FISIPOL UGM Gelar Bedah Buku Melawat ke Asia: Menggugah Kesadaran Baru tentang Keterhubungan Asia Tenggara

Yogyakarta, 7 November 2025─Fakultas Ilmu Sosial dan Ilmu Politik Universitas Gadjah Mada menggelar diskusi dan bedah buku Melawat ke Asia karya Dr. Priyambudi Sulistiyanto, Jumat (7/11/2025), di Auditorium Lantai 4 FISIPOL UGM. Menghadirkan dua penanggap, yaitu Dr. Muhammad Rum dan Achmad Munjid, Ph.D., serta dipandu oleh moderator Yulida Nuraini Santoso, M.Sc, kegiatan ini mengupas tuntas apa yang dituliskan oleh Dr. Priyambudi dalam karya buku terbarunya.

Dalam paparannya, para penanggap memberikan apresiasi atas buku yang dinilai informatif dan mampu membuka perspektif baru mengenai kompleksitas hubungan antarnegara di kawasan Asia Tenggara. Buku ini menekankan bahwa negara-negara di kawasan tidak berdiri sendiri, melainkan saling terhubung dan saling bergantung, baik pada masa kini maupun masa lalu.

Sejumlah bagian dalam buku memantik refleksi mendalam, termasuk catatan perjalanan penulis ke Myanmar. Lokasi-lokasi yang dikunjungi menggambarkan betapa mahasiswa dan masyarakat pernah memperjuangkan demokrasi dengan penuh keberanian. Bagian lain yang menonjol, seperti kisah mengenai ikan teri pada halaman 189, menunjukkan bahwa komoditas sederhana bisa menjadi simpul penting yang menghubungkan Australia, Filipina, Indonesia, hingga Tiongkok.

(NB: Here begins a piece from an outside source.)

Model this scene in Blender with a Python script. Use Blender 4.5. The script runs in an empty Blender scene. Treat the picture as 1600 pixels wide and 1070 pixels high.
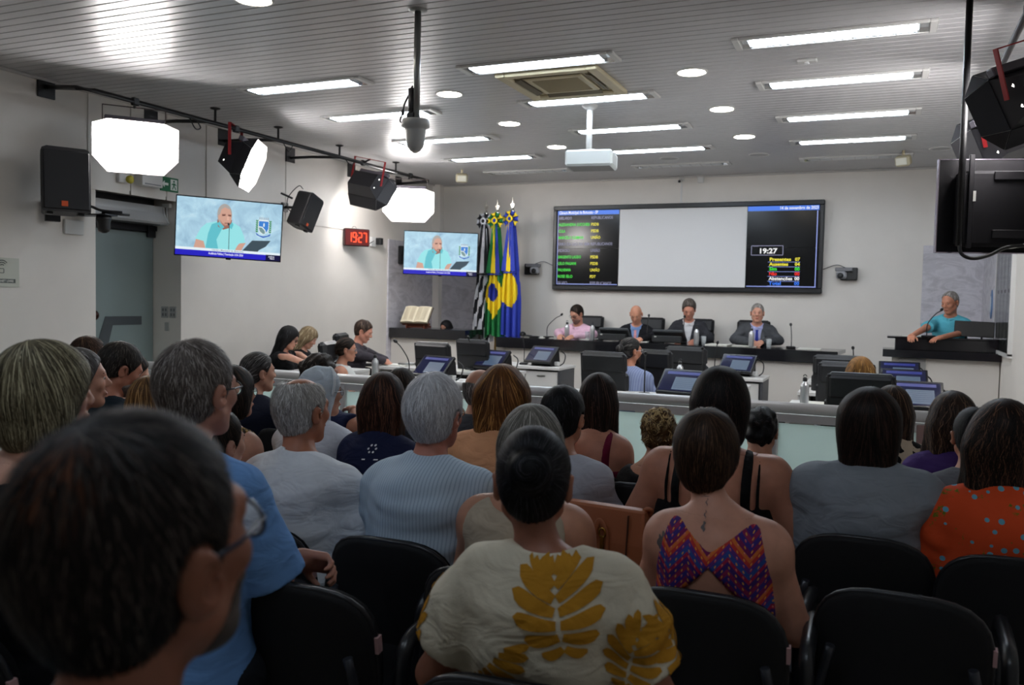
import bpy, math, random
import numpy as np
from mathutils import Matrix, Vector
random.seed(7)
SC = bpy.context.scene
COL = SC.collection
# ------------------------------------------------------------------ camera, world, exposure
cam_data = bpy.data.cameras.new('camera')
cam = bpy.data.objects.new('camera', cam_data); COL.objects.link(cam)
CAM_YAW, CAM_PITCH, CAM_ROLL = math.radians(23.407), math.radians(2.823), math.radians(1.206)
def camera_matrix():
    cy, sy, cp, sp = math.cos(CAM_YAW), math.sin(CAM_YAW), math.cos(CAM_PITCH), math.sin(CAM_PITCH)
    f = Vector((-sy*cp, cy*cp, -sp)); r0 = Vector((cy, sy, 0)); u0 = r0.cross(f)
    r = r0*math.cos(CAM_ROLL) + u0*math.sin(CAM_ROLL); u = -r0*math.sin(CAM_ROLL) + u0*math.cos(CAM_ROLL)
    m = Matrix((r, u, -f)).transposed().to_4x4(); m.translation = (0, 0, 1.55)
    return m
cam.matrix_world = camera_matrix()
cam_data.sensor_width = 36.0; cam_data.lens = 36.0*1340.1/1600.0
cam_data.clip_start = 0.05; cam_data.clip_end = 100
cam_data.dof.use_dof = True; cam_data.dof.focus_distance = 4.2; cam_data.dof.aperture_fstop = 4.0
SC.camera = cam
world = bpy.data.worlds.new('world'); SC.world = world; world.use_nodes = True
world.node_tree.nodes['Background'].inputs[0].default_value = (0.8, 0.85, 0.9, 1)
world.node_tree.nodes['Background'].inputs[1].default_value = 0.02
SC.view_settings.view_transform = 'Standard'; SC.view_settings.look = 'None'
SC.view_settings.gamma = 1.0; SC.view_settings.use_curve_mapping = False
SC.view_settings.exposure = 0.0
SC.cycles.use_denoising = True
SC.cycles.max_bounces = 12; SC.cycles.diffuse_bounces = 4; SC.cycles.glossy_bounces = 3
SC.cycles.transmission_bounces = 12; SC.cycles.transparent_max_bounces = 8
SC.cycles.caustics_reflective = False; SC.cycles.caustics_refractive = False
SC.cycles.sample_clamp_indirect = 6.0
# strengths of the room's lamps and of the row added over the audience
TUBE_POWER, DOWNLIGHT_POWER, SOFTBOX_POWER = 46.0, 60.0, 46.0

# ------------------------------------------------------------------ materials
MATS = {}
def srgb(*c):
    if len(c) == 1: c = c[0]
    return tuple(((x/255)/12.92 if x/255 <= .04045 else ((x/255+.055)/1.055)**2.4) for x in c) + (1,)
def mat(name, col=(128,128,128), rough=.5, metal=0, spec=.5, emit=None, power=1, trans=0, ior=1.45, coat=0, sheen=0, sss=0):
    if name in MATS: return MATS[name]
    m = bpy.data.materials.new(name); m.use_nodes = True; MATS[name] = m
    b = m.node_tree.nodes['Principled BSDF']
    b.inputs['Base Color'].default_value = srgb(col); b.inputs['Roughness'].default_value = rough
    b.inputs['Metallic'].default_value = metal; b.inputs['Specular IOR Level'].default_value = spec
    b.inputs['IOR'].default_value = ior; b.inputs['Transmission Weight'].default_value = trans
    b.inputs['Coat Weight'].default_value = coat
    if sheen: b.inputs['Sheen Weight'].default_value = sheen
    if sss:
        b.inputs['Subsurface Weight'].default_value = sss; b.inputs['Subsurface Radius'].default_value = (.012,.005,.003)
        b.inputs['Subsurface Scale'].default_value = 1.0
    if emit is not None:
        b.inputs['Emission Color'].default_value = srgb(emit); b.inputs['Emission Strength'].default_value = power
    return m
class NT:
    """small node-tree writer"""
    def __init__(s, m): s.t = m.node_tree; s.b = s.t.nodes['Principled BSDF']
    def n(s, kind, **kw):
        nd = s.t.nodes.new(kind)
        for k, v in kw.items():
            if k.startswith('i_'):
                key = k[2:]; key = int(key) if key.isdigit() else key.replace('_', ' ')
                s.sin(nd, key, v)
            else: setattr(nd, k, v)
        return nd
    def sin(s, nd, key, v):
        if isinstance(v, bpy.types.NodeSocket): s.t.links.new(v, nd.inputs[key])
        else: nd.inputs[key].default_value = v
    def math(s, op, a, b=0.0, c=None):
        nd = s.t.nodes.new('ShaderNodeMath'); nd.operation = op; s.sin(nd, 0, a); s.sin(nd, 1, b)
        if c is not None: s.sin(nd, 2, c)
        return nd.outputs[0]
    def obj(s): return s.n('ShaderNodeTexCoord').outputs['Object']
    def xyz(s, v):
        nd = s.n('ShaderNodeSeparateXYZ', i_0=v); return nd.outputs[0], nd.outputs[1], nd.outputs[2]
    def mapping(s, v, scale=(1,1,1), rot=(0,0,0)):
        nd = s.n('ShaderNodeMapping', i_Vector=v); nd.inputs['Scale'].default_value = scale; nd.inputs['Rotation'].default_value = rot
        return nd.outputs[0]
    def noise(s, v, scale=5, detail=3, rough=.5):
        return s.n('ShaderNodeTexNoise', i_Vector=v, i_Scale=scale, i_Detail=detail, i_Roughness=rough).outputs['Fac']
    def ramp(s, f, stops, interp='LINEAR'):
        nd = s.n('ShaderNodeValToRGB', i_0=f); r = nd.color_ramp; r.interpolation = interp
        while len(r.elements) < len(stops): r.elements.new(.5)
        for e, (p, c) in zip(r.elements, stops): e.position = p; e.color = srgb(c)
        return nd.outputs[0]
    def mix(s, f, a, b):
        nd = s.n('ShaderNodeMix', data_type='RGBA'); s.sin(nd, 0, f)
        s.sin(nd, 6, a if isinstance(a, bpy.types.NodeSocket) else srgb(a)); s.sin(nd, 7, b if isinstance(b, bpy.types.NodeSocket) else srgb(b))
        return nd.outputs[2]
    def color(s, c): s.sin(s.b, 'Base Color', c)
    def bump(s, h, strength=.3, dist=.01):
        nd = s.n('ShaderNodeBump', i_Height=h); nd.inputs['Strength'].default_value = strength; nd.inputs['Distance'].default_value = dist
        s.sin(s.b, 'Normal', nd.outputs[0])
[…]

Penanggap juga menyoroti pendekatan penulisan yang digunakan Priyambudi, yakni perspektif Global South epistemology. Dengan melihat perkembangan politik Asia melalui pinggiran dan wilayah yang termarjinalisasi, penulis menghadirkan sudut pandang yang berbeda dari kajian Asia pada umumnya. Pendekatan ini memosisikan peristiwa-peristiwa kecil atau lokal sebagai bagian dari dinamika global yang saling terkait.

Diskusi juga menyinggung relevansi buku ini dengan karya Asia Before Europe, yang menekankan bahwa batas Asia Tenggara bersifat cair dan terbuka. Melalui aktivitas perjalanan, penulis dianggap berhasil menunjukkan bagaimana rasa kebersamaan regional dapat melampaui batas geografis dan politik.

Selain itu, muncul refleksi kritis mengenai judul Melawat ke Asia yang menunjukkan posisi penulis sebagai “tamu”. Hal ini mengundang pertanyaan mengenai jarak pandang penulis serta tanggung jawab intelektualnya sebagai akademisi Indonesia yang berkarya di Australia.

Para penanggap mengingatkan bahwa Indonesia masih memiliki keterbatasan dalam kajian kawasan dibandingkan negara seperti Vietnam yang memiliki banyak ahli regional. Karena itu, buku ini dianggap sebagai kontribusi penting untuk menghidupkan kembali minat dan kesadaran akan pentingnya kajian Asia dan Asia Tenggara di Indonesia.

Sebagai masukan untuk karya berikutnya, penulis disarankan untuk mengembangkan buku berbasis tema agar memberi ruang refleksi yang lebih kuat, alih-alih berbasis kronologi perjalanan.

Diskusi yang dihadiri mahasiswa, dosen, dan publik umum ini berlangsung hangat dan interaktif, menegaskan kembali bahwa memahami Asia tidak hanya melalui batas-batas negara, tetapi melalui keterhubungan manusia, sejarah, dan pengalaman lintas kawasan.